New York, Apr 02, 2013

Originally published by the International Organization for Standardization (ISO).
In recent years, a rise in the number of piracy attacks off the coast of Somalia and in other pirate-infested waters has cost the global shipping industry billions in ransom payments and lost cargo. These attacks have led more and more vessels to employ armed guards on board to safeguard ship security and minimize interference while in transit. However, the increased number of weapon-toting guards on ships crossing international waters raises noteworthy safety concerns.

In response to these developments, International Organization for Standardization (ISO) Technical Committee (TC) 8, Ships and marine technology, recently developed ISO/PAS 28007:2012, Ships and marine technology – Guidelines for Private Maritime Security Companies (PMSC) providing privately contracted armed security personnel (PCASP) on board ships (and pro forma contract).

The new document, which is the only published International Standard dealing with armed guards on ships, provides guidance to ships selecting armed security service providers, as well as to private maritime security companies. ISO/PAS 28007 outlines operational requirements for casualty management, incident reporting, and investigations, and addresses security management system elements, including resilience, training and awareness, and documentation. The standard also contains sector-specific requirements for applying ISO 28000:2007, Specification for security management systems for the supply chain, to private maritime security companies, allowing compliance to ISO/PAS 28007 to be acknowledged in a certification to ISO 28000.

Retired U.S. Navy Captain Charlie Piersall, who serves as the chair of ISO TC 8, said, “We published ISO/PAS 28007 in record time in order to meet a critical market need. Many ships have already turned to armed guards as a response to piracy, and security guidelines were urgently needed.
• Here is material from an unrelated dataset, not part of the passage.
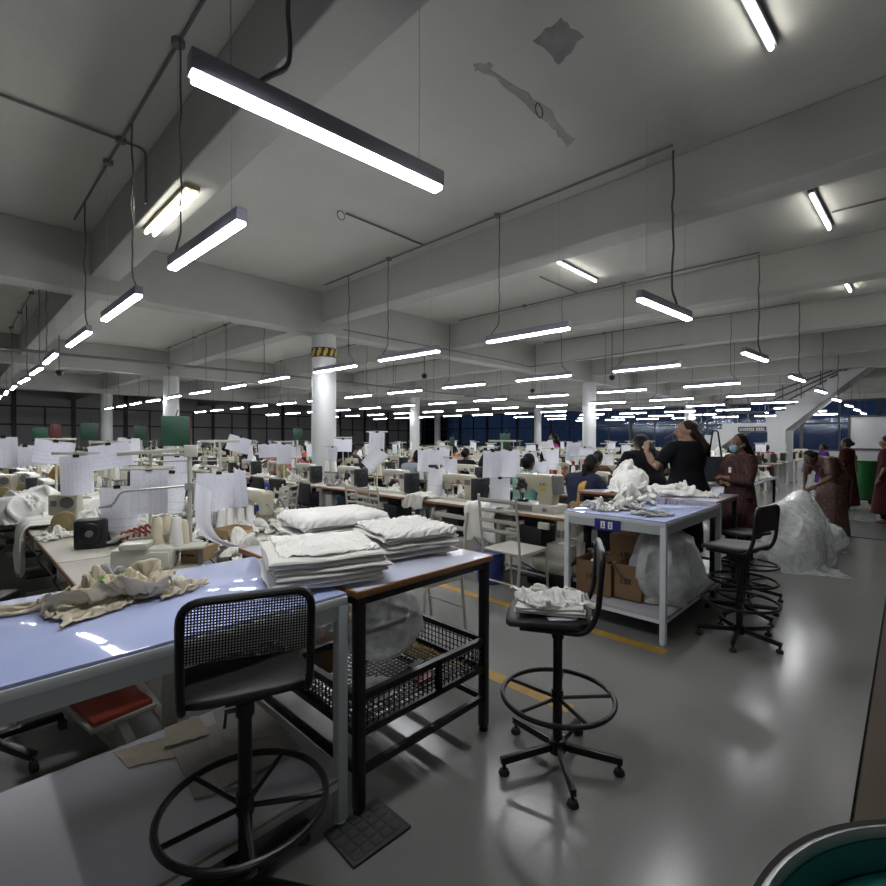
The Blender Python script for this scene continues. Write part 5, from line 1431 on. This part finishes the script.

We were entrusted by the International Maritime Organization (IMO) as the best place to develop the standard with their guidance and participation.”

Established in 1947, ISO TC 8 carries out standardization work related to design, construction, environmental issues, and technology associated with shipbuilding and the operation of ships. The committee is not involved in the development of standards concerning offshore oil and gas facilities, steel and aluminum structures, sea bed mining, internal combustion engines, and other maritime-related activities covered by separate ISO TCs. The American National Standards Institute (ANSI)-accredited U.S. Technical Advisory Group (TAG) to ISO TC 8 is ASTM International, an ANSI member and audited designator.